I was thinking of adding a chamber heater and a 24v light, but I don’t want to over task the OEM power supply. Any issues of replacing the existing 100w unit with a 200w unit?
Also, I know how to make the new 24v light work just like the OEM unit, but I’d like to configure the heater through the stock OS if possible. It seems like there’s a control for it, but it’s seemingly software disabled. Any help here would be greatly appreciated.
The lights can be added without changing the power supply.
You will not be able to change firmware on the printer. I have run a 24v bento box with my lights, but the heater I used (and decided wasn’t needed) ran off main. Unless you absolutely need a heater, I wouldn’t bother.
I would suggest you run some prints with different materials before you start modding the printer.
It may not be in your case but I have seen a goodly number of previous non-Bambu printer owners that come in with a bunch pre-conceived notions of what needs to be modded. What most of those folks miss is they were modding to overcome the problems of low quality printers.
Just put those behind you and determine what the Bambu printer needs based on the Bambu printer, Not some under powered previous printer.
I heat the bed to 110°C 20 min before printing. With 23°C ambient, the chamber reaches 45-50 °C. On smooth PEI, It prints PC without problems. For demanding geometries, I have to add brim.
One Youtuber I saw recently has covered an X1C with a blanket to isolate it a bit better (leaving the back free) for improving layer adhesion of PPA-CF and reached 60°C that way.
I doubt that an active heating is the best solution for your adhesion problems.
Which plate do you use? Have you activated any fans?
How do you get your plate to 110 when 100 is the max? I keep all the fans off and tape off all seams to keep chamber temp up. Added a 10mm brim and the parts still pop off.
^ Printing ABS, bed 100 (max), no chamber heater, room temp around 18-20C
But my P1S is put inside an insulated enclosure (inheritance of old bed slinger setup that could do ABS comfortably)
Sorry, X1C, I forgot to look into the sub forum. But I can’t imagine that 100 vs 110 °C makes the difference.
And you waited for the inside to warm up? At which chamber temp do you start the print?
I don’t print PC often and I didn’t print very large parts yet. I think the biggest was 80x120 mm base size. Still certainly more than the size you mentioned.

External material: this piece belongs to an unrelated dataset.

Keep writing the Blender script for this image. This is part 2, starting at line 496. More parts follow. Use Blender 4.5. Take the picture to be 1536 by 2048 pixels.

I usually set the bed at 100 and the aux fan to 10% and let it run for about 20 minutes. With everything taped off it gets to around 120F, but not much higher than that.
I can imagine coming from ender or enders clone where 80% time was used to mod the printer. so 3d printer was a hobby not 3d printing …
I bough P1S so i can print not mod the printer.
You nailed that squarely.
The vast Amazon aftermarket parts ecosystem is testament to that. All the aftermarket hotends, nozzles, this doo-dad or that trinket to bolt onto, screw into your cheap 3d printer is proof of that.
Like… “If I do this mod, my printer will make beautiful prints” and somewhere along the way they lost sight of why they intitially bought the cheap printer.
I was in that crowd of parts buyers but really was frustrated at the near constant tweaking to coax a good print from my E3-Pro. Heard somebody on Reddit or Discord say (about Bambu Lab X1C) “They just print” and literally put my tools down, turned off the power to the Ender and bought a P1S. Was a little bumpy start but I have, in three months, printed quadruple what that Ender printed in 3 years.
Same here. I picked up an FLSUN SuperRacer and it printed alright, but had issues with calibration sequencing. Fiddled with it for a year and now have the P1S. I don’t want to change things at the core of this machine, but I do want more light and to figure out PC.